Time frames must be set for making a complaint or reporting allegations of ethics violations. Information may change over time; memories may not clearly recall details, and documents might be lost. Having a time frame to file complaints helps to keep the information clean. The City of Sugar Land, Texas (2005) sets a filing deadline of “the 365th day after the date the violation is alleged to have occurred or the 90th day after the violation was discovered, whichever date is earlier.” It is possible that some violations are committed and no one is aware of the violation until a later time. However, this does not excuse an employee from reporting the violation.

If the supervisor is the person aware of a breach in policy, he or she will complete the report. However, the supervisor will make his or her manager aware of the allegation. There may be times when a person making the report is uncomfortable going to a supervisor. In such cases, he or she can go to the Human Resources department. In the case of Realogy (2006), a real estate company, employees can call a Code of Ethics Line to report the incident. The Code of Ethics Line is comprised of people who are not employees of Realogy thereby even further ensuring impartiality and fairness.

Whether it is another employee or a supervisor, either person should also have documentation, if possible, to substantiate his or her claim. This can be achieved by such things as bringing forth other employees who witnessed the incident to documents. Examples of documents might be falsified overtime sheets or doctors statements. By requesting these items, this will help to avoid disgruntled employees and management from bringing claims against others for no other reason than not liking a person. If other personnel witnessed the alleged complaint, their statements will be recorded as well.

The company should also devise a system of numbering the incidents. This numbering system further ensures confidentiality. Whatever the incident or violation, it is not for the entire company to know what is happening. Confidentiality and privacy is always important to maintain good business relations within any company. Should a confidence be breached, then trust is also broken between manager and employee.

Once the report has been filed, the supervisor then contacts the person named as violating an ethics code. The supervisor will then talk with the employee to make him or her aware of the situation and the complaint against said person. The employee at that time should complete his or her own report of the event. If the employee has documentation or witnesses to corroborate his or her version of events, such information must be listed at that time. Again, the witnesses listed will be contacted for their statements.

Both the report of the complainant and the defendant will then be forwarded to the ethics/review panel. The panel will convene to review the statements, witness statements and any documentation submitted. Upon initial review, the review committee should be able to determine whether to proceed with the ethics violation charges. Should the panel have any questions or need further clarifications, the panel will submit their questions in writing to the person in question. In addition, there may be times when a bit of information may not have been correctly recorded or inadvertently omitted. While this approach does appear as delaying the process, it also helps to show that the panel is not making snap judgments. This process will also demonstrate that the panel gave the incident much thought before making a final decision.

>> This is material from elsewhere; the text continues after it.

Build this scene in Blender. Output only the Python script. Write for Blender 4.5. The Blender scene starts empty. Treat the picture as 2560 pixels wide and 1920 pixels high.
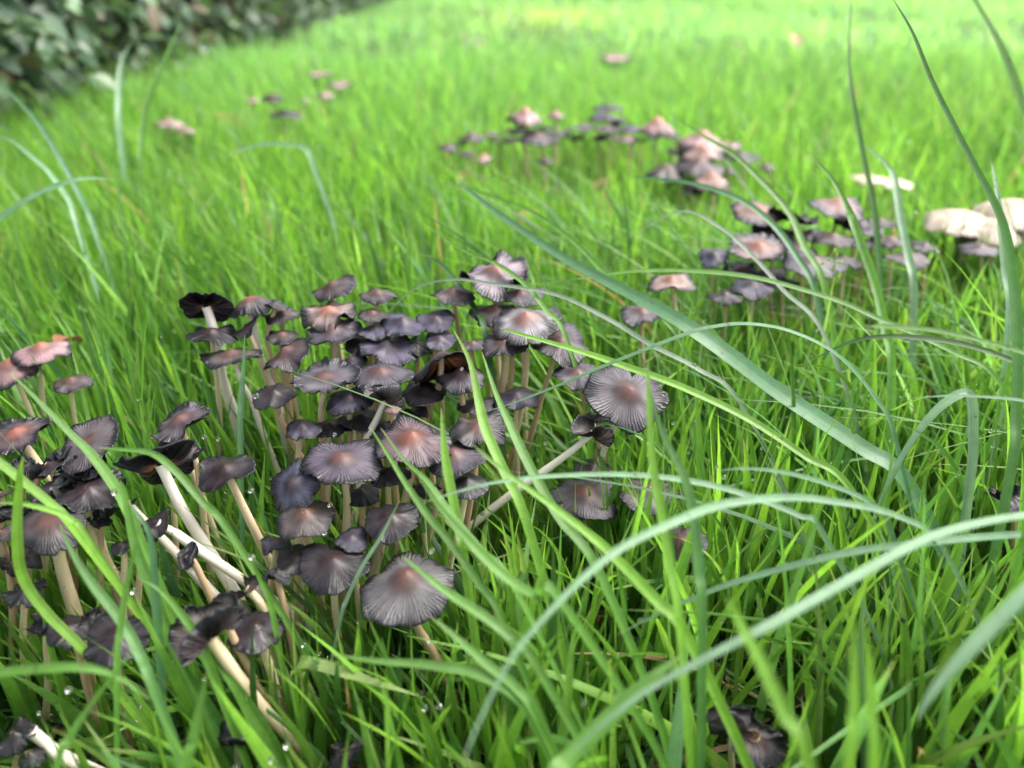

It is important that any questioning by the panel be done in a timely manner. This applies to responses as well. If an extended period of time is taken before answering the panel, this time could be viewed as stalling. With timely responses however, either side is showing that he or she stands by what was initially reported or stated. Unnecessary delays by the panel could be viewed as the panel not being fully prepared or not being versed in policies and procedures.

Occasionally there will be times when the panel has a question about the legality of a procedure. At this time the panel will then confer with the company’s attorneys for legal advice. The panel may even need additional personnel for assistance with procedures or recording the meeting.